Traditionally, companies competed on price. But in today’s world, price is no longer the sole or even most important factor in purchase decisions.

Modern consumers connect with the story behind a product’s creation. What materials and processes were used to make the product, and what it stands for. Consumers want a narrative they can belong to.

Zeitgeist Gifts, an online gift store, is a perfect example of a company that understands this customer expectation and has built a vibrant business around it.

At first glance, Zeitgeist just sells things you’d give as presents. Look closer though, and you’ll see a craft brand dedicated to something much larger than that.
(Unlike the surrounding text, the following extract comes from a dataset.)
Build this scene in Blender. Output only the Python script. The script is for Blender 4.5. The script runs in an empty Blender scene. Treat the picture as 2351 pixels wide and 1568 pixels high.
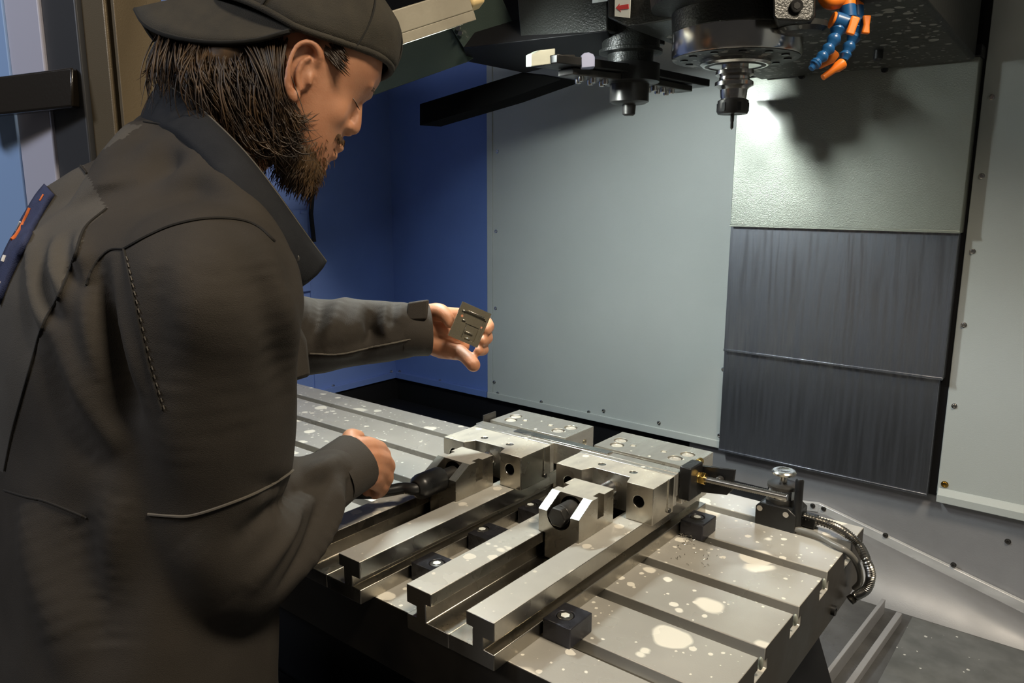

They focus on “making the world more playful” by offering occasion-specific gifts that embody a playful, contemporary feeling. They don’t carry rigidly efficient products, they carry gifts that tell a story.

Zeitgeist doesn’t offer the vast inventory of a company like Amazon. Its process is deliberate and thoughtful, and consumers know that everything they receive is of the highest quality.

Retailers can create this connection focusing on the quality of their products in terms of their story, and thoughtfully curate products to become a trusted place where consumers know that they will receive only the best.

Retailers might look at the strengths of brands like Dollar Shave Club, World of Angus, and Zeitgeist Gifts, and think it’s impossible to duplicate their success because of their differing business models. However, even without the same business model, a brick and mortar retailer can succeed using those same core values of prioritizing the customer experience, connecting across all channels, and curating high-quality, relevant goods.

In an omnichannel marketplace, retailers now have the opportunity to learn more about their customers, engage them in ways previously impossible, and create impeccable buying experiences that make a customer feel loyal.

By implementing these principles, which are the driving forces behind the success of independent brands, retailers will be able to better speak to the desires of their customers and succeed in this new world.